No dicen nada, pero recuerdan el bullicio de la villa, las rumbosas fiestas, las playas llenas de gente, las romerías y las felices pandillas familiares, aquellos jardines donde había rosas y otras flores y hasta árboles... Un pueblo sin flores es un desierto de sensibilidad. La desidia y la brutalidad son aves carroñeras y, a veces, llegan a los pueblos alcaldes en forma de hormigonera y se cambia belleza por mordida. Es lo que tiene la chulería, la soberbia y la prepotencia que pueden borrar la belleza, el buen gusto y ser padres de otras aberraciones. Decía Víctor Hugo: "Entre el gobierno que gobierna de forma errada y el pueblo que lo permite, hay una solidaridad que da vergüenza". Y en muchos pueblos la indolencia, el pasotismo, la indiferencia y el silencio son muy perniciosos. Para mí, el peor mal de los pueblos.

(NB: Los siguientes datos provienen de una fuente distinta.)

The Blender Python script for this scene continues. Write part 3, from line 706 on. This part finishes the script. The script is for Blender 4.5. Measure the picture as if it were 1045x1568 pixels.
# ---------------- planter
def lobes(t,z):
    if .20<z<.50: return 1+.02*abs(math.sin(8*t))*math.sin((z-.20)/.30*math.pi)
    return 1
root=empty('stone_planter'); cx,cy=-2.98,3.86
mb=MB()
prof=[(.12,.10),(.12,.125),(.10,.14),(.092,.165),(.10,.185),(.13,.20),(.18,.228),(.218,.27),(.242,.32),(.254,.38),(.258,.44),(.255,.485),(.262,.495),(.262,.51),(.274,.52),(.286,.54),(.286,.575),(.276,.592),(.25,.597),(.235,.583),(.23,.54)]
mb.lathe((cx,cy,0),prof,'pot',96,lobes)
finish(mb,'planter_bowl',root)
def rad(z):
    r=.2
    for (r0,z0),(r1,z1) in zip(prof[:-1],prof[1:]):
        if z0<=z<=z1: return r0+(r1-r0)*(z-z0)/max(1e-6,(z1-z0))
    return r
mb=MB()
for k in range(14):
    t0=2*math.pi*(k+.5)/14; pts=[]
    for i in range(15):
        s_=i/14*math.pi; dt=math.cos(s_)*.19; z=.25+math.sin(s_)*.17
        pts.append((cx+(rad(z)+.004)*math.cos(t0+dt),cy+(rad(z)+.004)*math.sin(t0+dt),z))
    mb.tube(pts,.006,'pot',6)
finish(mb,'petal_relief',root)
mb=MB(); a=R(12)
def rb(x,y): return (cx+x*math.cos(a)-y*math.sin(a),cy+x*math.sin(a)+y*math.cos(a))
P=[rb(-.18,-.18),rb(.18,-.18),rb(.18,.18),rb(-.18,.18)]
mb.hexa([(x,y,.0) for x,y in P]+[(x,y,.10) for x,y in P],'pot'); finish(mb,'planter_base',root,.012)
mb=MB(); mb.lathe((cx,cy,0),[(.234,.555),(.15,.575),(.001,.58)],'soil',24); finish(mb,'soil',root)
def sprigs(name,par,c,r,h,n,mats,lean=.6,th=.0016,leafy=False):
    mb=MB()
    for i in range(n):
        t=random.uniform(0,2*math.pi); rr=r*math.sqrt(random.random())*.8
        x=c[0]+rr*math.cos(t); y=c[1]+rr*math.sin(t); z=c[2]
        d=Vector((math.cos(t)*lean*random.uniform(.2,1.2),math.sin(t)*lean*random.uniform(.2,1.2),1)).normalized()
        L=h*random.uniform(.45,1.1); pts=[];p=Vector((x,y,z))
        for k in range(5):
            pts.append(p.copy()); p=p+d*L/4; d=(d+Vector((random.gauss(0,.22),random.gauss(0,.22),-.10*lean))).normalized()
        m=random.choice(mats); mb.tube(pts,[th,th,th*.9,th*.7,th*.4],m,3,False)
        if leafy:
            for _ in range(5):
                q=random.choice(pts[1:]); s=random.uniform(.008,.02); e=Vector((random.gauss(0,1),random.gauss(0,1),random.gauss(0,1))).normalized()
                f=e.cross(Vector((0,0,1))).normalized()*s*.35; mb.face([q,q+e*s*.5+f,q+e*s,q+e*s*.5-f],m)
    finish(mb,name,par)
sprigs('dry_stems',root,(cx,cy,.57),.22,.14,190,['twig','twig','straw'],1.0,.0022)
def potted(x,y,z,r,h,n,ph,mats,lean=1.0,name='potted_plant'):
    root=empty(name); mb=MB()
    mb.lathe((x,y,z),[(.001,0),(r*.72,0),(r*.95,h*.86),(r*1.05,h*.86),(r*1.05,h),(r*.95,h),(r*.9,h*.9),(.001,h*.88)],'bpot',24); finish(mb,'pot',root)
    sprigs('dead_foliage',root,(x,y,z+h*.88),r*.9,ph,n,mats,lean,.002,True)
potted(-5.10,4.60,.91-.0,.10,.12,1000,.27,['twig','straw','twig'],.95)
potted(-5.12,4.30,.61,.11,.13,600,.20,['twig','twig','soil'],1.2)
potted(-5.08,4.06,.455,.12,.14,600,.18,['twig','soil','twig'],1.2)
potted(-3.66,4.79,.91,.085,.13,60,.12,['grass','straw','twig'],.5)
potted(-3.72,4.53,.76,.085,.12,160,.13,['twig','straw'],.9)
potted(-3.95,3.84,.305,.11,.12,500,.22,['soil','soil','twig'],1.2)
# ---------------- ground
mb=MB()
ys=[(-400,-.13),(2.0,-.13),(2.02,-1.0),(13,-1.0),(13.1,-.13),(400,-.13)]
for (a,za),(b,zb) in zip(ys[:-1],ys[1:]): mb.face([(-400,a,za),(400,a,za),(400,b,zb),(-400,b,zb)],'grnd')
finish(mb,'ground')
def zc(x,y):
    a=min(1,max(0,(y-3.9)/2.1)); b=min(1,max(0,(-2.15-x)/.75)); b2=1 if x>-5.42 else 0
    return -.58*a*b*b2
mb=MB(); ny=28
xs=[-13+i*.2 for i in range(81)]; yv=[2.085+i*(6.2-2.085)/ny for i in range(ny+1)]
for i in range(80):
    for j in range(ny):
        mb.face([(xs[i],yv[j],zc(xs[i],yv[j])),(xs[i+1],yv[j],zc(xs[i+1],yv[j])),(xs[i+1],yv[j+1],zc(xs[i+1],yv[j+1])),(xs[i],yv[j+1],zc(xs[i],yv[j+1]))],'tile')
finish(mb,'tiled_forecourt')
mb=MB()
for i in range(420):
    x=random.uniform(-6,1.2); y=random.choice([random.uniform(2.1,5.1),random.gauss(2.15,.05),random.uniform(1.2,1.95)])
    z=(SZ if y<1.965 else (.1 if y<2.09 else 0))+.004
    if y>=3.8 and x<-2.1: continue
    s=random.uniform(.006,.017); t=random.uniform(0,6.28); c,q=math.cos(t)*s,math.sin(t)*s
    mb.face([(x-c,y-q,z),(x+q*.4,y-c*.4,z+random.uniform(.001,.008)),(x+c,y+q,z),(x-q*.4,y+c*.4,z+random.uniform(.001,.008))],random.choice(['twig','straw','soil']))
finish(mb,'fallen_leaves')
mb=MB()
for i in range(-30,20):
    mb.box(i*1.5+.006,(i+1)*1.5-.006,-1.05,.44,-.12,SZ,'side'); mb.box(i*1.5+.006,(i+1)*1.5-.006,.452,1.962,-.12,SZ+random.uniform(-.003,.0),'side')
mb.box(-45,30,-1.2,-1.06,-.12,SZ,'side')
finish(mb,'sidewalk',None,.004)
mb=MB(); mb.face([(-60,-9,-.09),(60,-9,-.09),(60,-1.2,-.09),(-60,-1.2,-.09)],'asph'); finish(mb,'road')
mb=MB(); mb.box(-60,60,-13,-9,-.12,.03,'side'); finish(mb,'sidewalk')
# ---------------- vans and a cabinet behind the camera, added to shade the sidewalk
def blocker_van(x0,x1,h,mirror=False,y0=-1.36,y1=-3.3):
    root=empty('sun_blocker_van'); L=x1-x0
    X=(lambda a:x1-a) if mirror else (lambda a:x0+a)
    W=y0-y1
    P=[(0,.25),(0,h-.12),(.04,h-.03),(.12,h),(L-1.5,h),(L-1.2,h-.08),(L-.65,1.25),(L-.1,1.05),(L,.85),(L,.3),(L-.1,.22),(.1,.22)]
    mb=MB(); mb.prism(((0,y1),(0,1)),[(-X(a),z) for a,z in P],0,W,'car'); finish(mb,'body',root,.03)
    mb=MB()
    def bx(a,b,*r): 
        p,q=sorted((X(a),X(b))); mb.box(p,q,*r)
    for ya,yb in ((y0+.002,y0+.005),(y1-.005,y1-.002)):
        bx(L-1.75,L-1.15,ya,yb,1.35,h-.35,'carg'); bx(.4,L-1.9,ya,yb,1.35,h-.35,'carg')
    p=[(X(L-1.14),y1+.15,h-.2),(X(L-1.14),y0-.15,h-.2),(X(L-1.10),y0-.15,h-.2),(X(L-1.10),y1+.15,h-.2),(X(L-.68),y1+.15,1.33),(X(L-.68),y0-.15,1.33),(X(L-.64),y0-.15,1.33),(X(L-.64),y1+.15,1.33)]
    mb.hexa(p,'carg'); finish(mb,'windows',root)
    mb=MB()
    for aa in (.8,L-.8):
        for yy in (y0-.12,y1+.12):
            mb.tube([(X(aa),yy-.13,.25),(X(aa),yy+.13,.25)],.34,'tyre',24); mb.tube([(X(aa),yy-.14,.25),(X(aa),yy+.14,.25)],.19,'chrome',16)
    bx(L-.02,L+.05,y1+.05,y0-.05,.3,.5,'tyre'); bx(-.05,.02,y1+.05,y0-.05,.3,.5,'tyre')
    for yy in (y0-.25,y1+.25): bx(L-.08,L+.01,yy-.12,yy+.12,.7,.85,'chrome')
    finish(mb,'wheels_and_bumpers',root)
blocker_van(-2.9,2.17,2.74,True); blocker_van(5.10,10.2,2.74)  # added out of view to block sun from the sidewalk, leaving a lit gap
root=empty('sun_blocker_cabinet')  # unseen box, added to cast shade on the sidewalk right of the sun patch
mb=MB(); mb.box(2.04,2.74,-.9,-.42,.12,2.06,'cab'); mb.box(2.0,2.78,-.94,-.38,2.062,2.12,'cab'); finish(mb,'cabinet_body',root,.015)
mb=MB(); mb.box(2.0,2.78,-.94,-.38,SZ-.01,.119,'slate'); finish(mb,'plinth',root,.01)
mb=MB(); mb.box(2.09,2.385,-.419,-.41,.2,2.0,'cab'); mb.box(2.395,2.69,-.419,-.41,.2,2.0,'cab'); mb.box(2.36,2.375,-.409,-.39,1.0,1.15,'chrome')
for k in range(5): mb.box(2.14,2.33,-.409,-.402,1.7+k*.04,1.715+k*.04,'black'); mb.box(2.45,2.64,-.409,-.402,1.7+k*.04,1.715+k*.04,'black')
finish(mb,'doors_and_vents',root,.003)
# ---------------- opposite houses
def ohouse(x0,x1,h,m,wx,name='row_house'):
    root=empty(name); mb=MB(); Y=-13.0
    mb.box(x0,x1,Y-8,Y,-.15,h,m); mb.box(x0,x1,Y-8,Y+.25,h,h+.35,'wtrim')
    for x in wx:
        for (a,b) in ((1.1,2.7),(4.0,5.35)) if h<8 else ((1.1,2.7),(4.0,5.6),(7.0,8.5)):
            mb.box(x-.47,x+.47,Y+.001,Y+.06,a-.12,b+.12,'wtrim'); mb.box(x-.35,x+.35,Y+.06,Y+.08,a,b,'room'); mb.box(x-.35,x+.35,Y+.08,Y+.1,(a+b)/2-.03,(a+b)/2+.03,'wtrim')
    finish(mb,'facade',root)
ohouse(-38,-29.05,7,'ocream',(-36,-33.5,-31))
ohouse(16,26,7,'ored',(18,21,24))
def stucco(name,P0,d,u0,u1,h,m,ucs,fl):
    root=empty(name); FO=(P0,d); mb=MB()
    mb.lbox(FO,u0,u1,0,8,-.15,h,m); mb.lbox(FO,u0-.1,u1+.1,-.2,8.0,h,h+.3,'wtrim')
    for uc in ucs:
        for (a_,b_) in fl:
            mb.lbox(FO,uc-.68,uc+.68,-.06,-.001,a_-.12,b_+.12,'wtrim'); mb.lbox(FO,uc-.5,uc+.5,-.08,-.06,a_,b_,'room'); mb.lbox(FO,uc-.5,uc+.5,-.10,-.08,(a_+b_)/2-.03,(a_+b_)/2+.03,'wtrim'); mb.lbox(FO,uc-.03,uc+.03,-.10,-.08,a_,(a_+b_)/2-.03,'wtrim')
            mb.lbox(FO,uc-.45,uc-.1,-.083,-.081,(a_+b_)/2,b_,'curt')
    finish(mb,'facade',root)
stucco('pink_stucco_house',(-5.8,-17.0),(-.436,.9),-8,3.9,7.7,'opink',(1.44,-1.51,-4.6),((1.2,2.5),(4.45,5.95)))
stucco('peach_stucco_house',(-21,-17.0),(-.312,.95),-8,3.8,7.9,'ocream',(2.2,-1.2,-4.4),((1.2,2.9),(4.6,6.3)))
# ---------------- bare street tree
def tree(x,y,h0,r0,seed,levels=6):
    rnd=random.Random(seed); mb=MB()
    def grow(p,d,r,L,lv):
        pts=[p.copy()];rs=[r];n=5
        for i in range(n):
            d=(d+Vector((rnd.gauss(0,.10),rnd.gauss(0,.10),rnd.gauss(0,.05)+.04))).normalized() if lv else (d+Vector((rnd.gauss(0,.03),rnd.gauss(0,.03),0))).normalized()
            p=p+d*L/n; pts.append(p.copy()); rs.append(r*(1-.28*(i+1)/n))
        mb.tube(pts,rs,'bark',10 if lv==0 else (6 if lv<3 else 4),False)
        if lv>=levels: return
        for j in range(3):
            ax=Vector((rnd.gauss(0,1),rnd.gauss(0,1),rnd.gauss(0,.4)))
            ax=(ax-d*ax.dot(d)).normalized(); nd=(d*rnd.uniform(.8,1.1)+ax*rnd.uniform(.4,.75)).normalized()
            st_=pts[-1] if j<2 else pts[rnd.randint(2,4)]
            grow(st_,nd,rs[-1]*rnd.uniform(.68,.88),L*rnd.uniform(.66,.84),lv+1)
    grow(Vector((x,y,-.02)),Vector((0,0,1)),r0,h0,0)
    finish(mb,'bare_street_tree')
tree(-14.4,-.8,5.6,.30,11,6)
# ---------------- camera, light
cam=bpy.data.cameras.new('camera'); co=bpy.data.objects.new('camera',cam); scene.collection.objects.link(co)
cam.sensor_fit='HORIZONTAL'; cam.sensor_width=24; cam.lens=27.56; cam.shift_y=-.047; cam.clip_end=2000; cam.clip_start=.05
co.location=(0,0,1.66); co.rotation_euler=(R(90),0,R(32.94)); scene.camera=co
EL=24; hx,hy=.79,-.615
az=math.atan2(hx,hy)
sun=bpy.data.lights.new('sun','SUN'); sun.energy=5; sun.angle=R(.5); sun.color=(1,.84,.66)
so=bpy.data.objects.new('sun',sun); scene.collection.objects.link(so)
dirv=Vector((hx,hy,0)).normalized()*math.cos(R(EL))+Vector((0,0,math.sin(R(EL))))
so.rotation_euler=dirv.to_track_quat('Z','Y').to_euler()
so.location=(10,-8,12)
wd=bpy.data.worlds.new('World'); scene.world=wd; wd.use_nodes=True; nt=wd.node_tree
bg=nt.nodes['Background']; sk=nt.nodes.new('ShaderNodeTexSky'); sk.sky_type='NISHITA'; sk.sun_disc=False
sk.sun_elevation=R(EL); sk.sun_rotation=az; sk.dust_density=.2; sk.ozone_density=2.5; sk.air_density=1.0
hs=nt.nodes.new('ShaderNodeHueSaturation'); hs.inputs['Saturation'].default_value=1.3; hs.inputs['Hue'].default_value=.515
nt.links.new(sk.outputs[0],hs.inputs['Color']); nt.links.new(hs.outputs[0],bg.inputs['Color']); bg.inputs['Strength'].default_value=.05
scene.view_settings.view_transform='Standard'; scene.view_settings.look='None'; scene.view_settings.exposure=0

El mal es esa amalgama de dejadez, pasotismo, desánimo, desconfianza, crítica malsana, indolencia... Convencimiento de que cuanto se haga no vale para nada, pensar que todo el mundo se mete en política para robar, envidias, descalificaciones, inquina contra quien destaca en cualquier faceta, maledicencia... Con una filosofía tan pobre, además de vivir en un infierno, hace falta mucha valentía, mucho optimismo, creer en uno mismo para revertir la situación. Y los pueblos necesitan esa savia nueva, gente dispuesta a superar ese ambiente hostil de negacionismo y desconfianza. Por ello mil gracias a quienes luchan por tan loable meta y sepan que así se labran, en las dificultades y en el ambiente hostil, los grandes hombres. Algunos se lo agradecemos y los animamos a seguir en la brega.